June 1, 2010

Well-contained Enthusiasm

I was at the Chelsea Flower Show a few years ago, standing in a queue for drinks. Directly in front of me in line were two gentlemen, both silver-haired and attired in gray, chalk-stripe suits that spoke of both good tailoring and good breeding. They said little during those few minutes I was behind them, but one sentence continues to ring in my ears with a clarity undiminished by time.

“Penelope,” one of the men said to the other, and then paused for just a moment before continuing, “has a £100 a week perennial habit.”

He said this with neither anger nor regret in his voice. It was a statement of fact; tinged with opinion only in his use of the word, ‘habit’ in describing Penelope’s voracious gardening budget. I swiftly did some currency conversion in my head: at the then-current exchange rate, Penelope was buying up $182 a week worth of salvia, astilbe and hosta.

When I returned and handed Betty her drink, I related what I had just heard and I said, “Don’t ever again fret over what you spend on gardening. You will always be a rank amateur.”

We had a pounding rain here overnight and one of my jobs this morning was to empty saucers from the various containers around the property. Saucers with water in them mean containers can become waterlogged, which leads to root rot.

Somewhere along the way, I began counting the containers surrounding our home. I found 52 and am not certain I got them all.

Now, one or two are just for show – unplanted behemoths that are in perennial beds strictly as focal points. Some others are long-term homes to plants that we overwinter, such as a beautiful burgundy loropetalum or the stone planter given by Betty’s garden club that is home to a fern that returns majestically every May.

The core group of containers – medium and large terra cotta, glazed ceramic or high-quality foam ones – numbers about 35. Betty has been diligently planting them for the past month, filling them with an amazing array of mostly annuals but also including perennials, tropicals and a few shrubs; none of them common.

Those containers are scattered around the property, bringing color to otherwise bare areas of asphalt, concrete or rock. Some are awaiting permanent assignment, such as a large, colorfully planted pot that will sit atop a clutch of prominently visible daffodil greens once those greens have started to yellow later this month.

There are multiple containers along the sidewalk that will fill voids in the perennial beds as June bloomers pass. There are six containers on our deck, turning an otherwise drab structure into a colorful annex of the garden below it.
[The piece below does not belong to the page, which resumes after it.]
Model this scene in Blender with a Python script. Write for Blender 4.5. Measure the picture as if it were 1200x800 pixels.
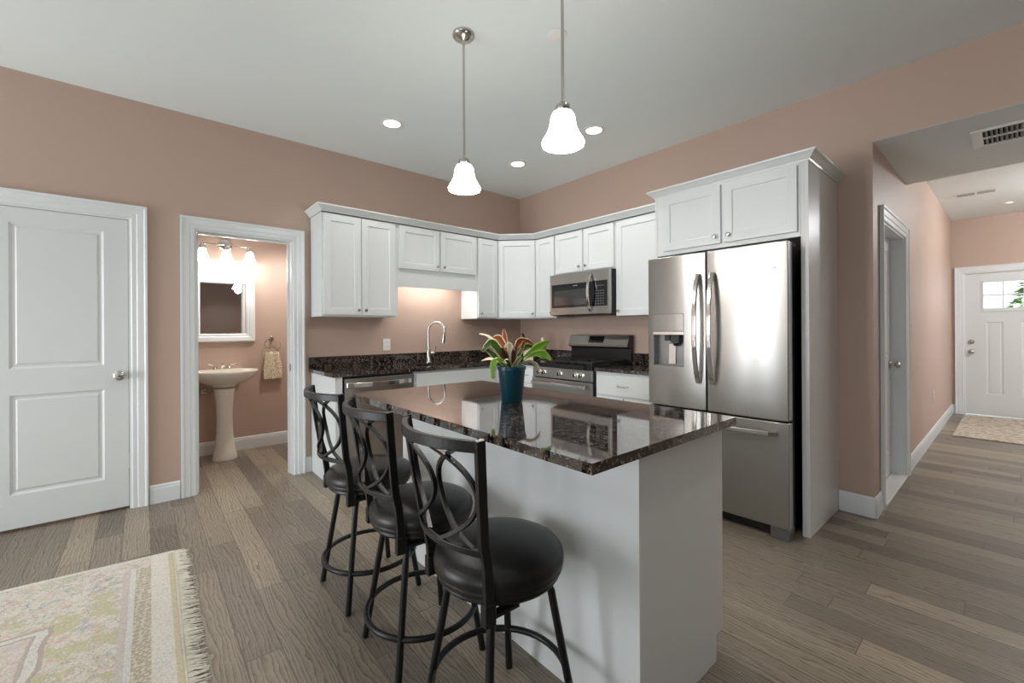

Two matching metal urns are overflowing with color on either side of the front door. Large containers bring drama to the spaces between garage doors and still others fill an awkward, dark corner.

Does this count as a ‘container habit?’

Hardly. And, were it so, then I would be the principal enabler. Betty takes me plant shopping at her peril. I’m the one saying, “Don’t you want another of those?” And, at container sales, I’m the one piling the cart to overflowing, with Betty ordering me to put them back.

It isn’t even a container obsession. Rather, it’s an appreciation for what can be wrought by mixing plants of differing heights, bloom size and color into a small space, and then massing the resulting containers into a pleasing arrangement. It’s art using a different palette and medium.

So, to the gentleman at the Chelsea Flower Show, I say, “Hooray for Penelope.” I hope that she, too, is still creating art of a different kind somewhere in the U.K.